Cyberattacks will grow in frequency and severity in Canadian businesses suggests study

Published: February 10, 2017

Updated: July 24, 2018

Author: Luke Jones



Cyberattacks are becoming more sophisticated and severe, while the frequency of attacks is on the rise, according to a new report. Scalar Decisions Inc. says Canadian companies are at an increased risk from such attacks, with the number of cyberattacks rising to 44 confirmed attacks per year.

The IT solutions provider, focused on security, infrastructure and cloud, published the findings in its 2017 Scalar Security Study. The study was conducted independently by Ponemon Institute after being commissioned by Scalar Decisions. In the survey, Ponemon included 650 Canadian IT and security workers.

Among the results of the study is a growing certainty that more cyberattacks will happen. Consequently, Canadian companies are becoming increasingly unconfident in their abilities to stop such events. The study shows a decline in the number of organizations that believe they are winning the war on cybercrime.

For the third year in a row, confidence decreased after the number of attacks increased. The 44 cyberattacks reported last year is a 30% increase compared to the first survey back in 2014. 82 percent of respondents says the severity of attacks has increased, while 72 percent claim the number of attacks has grown.

“IT leaders are under pressure right now, feeling like there is a deficit of properly trained personnel available in the workforce,” said Ryan Wilson, chief technology officer, security, with Scalar Decisions, in a press release. “This has led to a distinct lack of in-house expertise, which is critical to a strong cybersecurity posture for Canadian companies. The increase in incidents and decreasing confidence we are seeing coincides with the growing sophistication, severity and cost of attacks.”
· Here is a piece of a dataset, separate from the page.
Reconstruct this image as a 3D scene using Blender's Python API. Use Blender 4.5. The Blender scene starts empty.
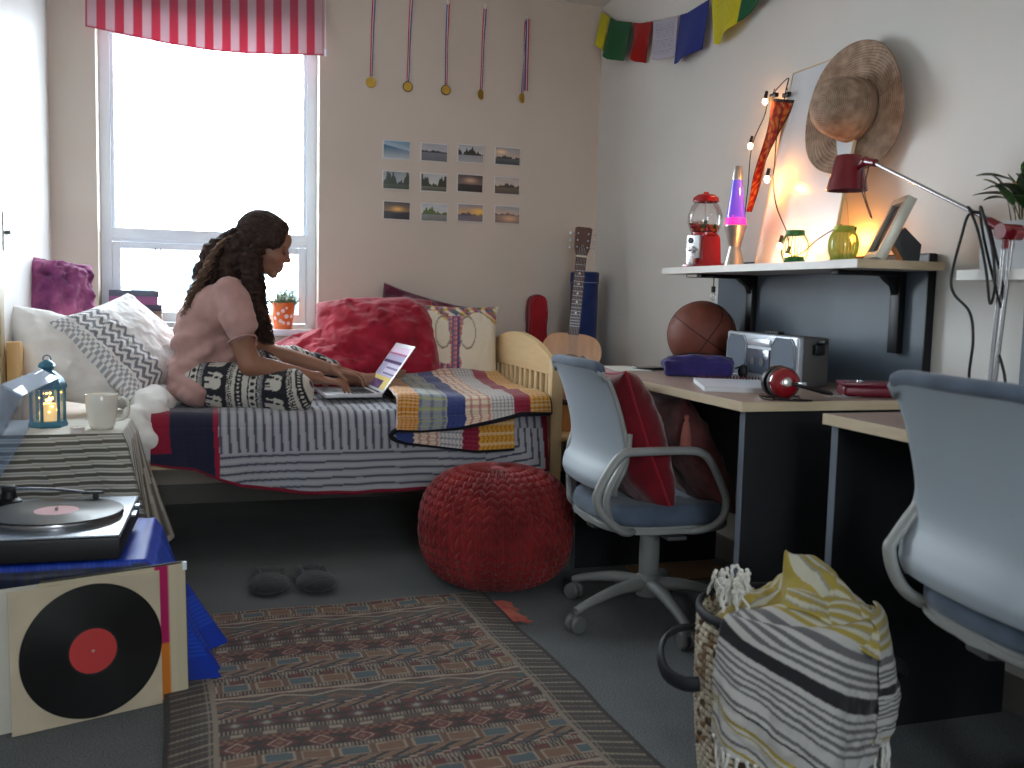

Other findings of the study include:

  • 41% of respondents indicated their organization had systems in place to deal with advanced persistent threats (APT), up from 38% last year;
  • The most frequent compromise continue to be web-borne malware attacks (76%), followed by rootkits (67%);
  • Threats on the rise for 2017 including spear phishing, exploits of existing software vulnerability greater than three months old and botnet attacks;
  • Among some of the biggest threats, there have been slight decreases in web-borne malware attacks, APTs, clickjacking, exploits of existing software vulnerability less than three months old and zero day attacks since 2016;
  • Mobile devices (75%) and third party applications (70%) were identified as the greatest potential risks threatening their company’s IT environment;
  • Negligent third party risk has increased significantly since last year along with negligent insider risk;
  • Only 21% of respondents faced with ransomware report incidents to law enforcements, with the most common reaction currently being to “simply pay the ransom”; and
  • On average, organizations represented in this study spent approximately $7.2 million on the following to remediate cybersecurity compromises: clean up or remediation ($873,448), lost user productivity ($963,663), disruption to normal operations ($1.2 million), damage or theft of IT assets and infrastructure ($1.7 million) and damage to reputation and marketplace image ($2.5 million).

“The overall picture being painted by the study’s results is the need for enterprise-wide adoption of cybersecurity strategy, and the investment in both technologies and individuals with hands-on experience,” added Wilson. “Organizations need trained personnel who understand how to react when faced with threats such as ransomware, spear fishing, and increasing incidents of rootkits.”